My site is currently hosted on GitHub Pages, which means that anytime I want to put something on the site, I have to make a commit and push it up. This works great for most things, but if I want to work on a larger project and “host” it on my site, it has to all go in the same repo. With GitHub Pages, it wasn’t clear that there is a much easier way to handle this. It’s a simple as setting any other repository to use GitHub Pages as well.

When you set up the first GitHub Pages repository, you’re given subdomain at a github.io address. This acts as the main or parent site. In my case, I took this a little further by setting up a custom domain, which isn’t required but works just the same. After the main site is set up, any additional repositories that have GitHub pages enabled on them will use a subdirectory structure. These are referred to as “project pages.” The GitHub documentation is a little fuzzy on what exactly that means, but it’s just that these are deployed to a subdirectory of the main site.

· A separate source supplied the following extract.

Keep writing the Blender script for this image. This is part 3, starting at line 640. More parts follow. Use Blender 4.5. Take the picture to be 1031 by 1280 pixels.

I made a repository called test-subdirectory, which had a sample index file in it. I pushed this repo to GitHub, and in the repository settings, I chose a source branch under the GitHub Pages section. This immediately deployed the repository to samhermes.github.io/test-subdirectory. Now, I no longer need to keep all of my projects within the main repository.

It’s very likely that this is something that is obvious to other people, but it’s something that just wasn’t very clear to me, even after searching around for information. Sometimes something so simple can turn into an unnecessary hurdle.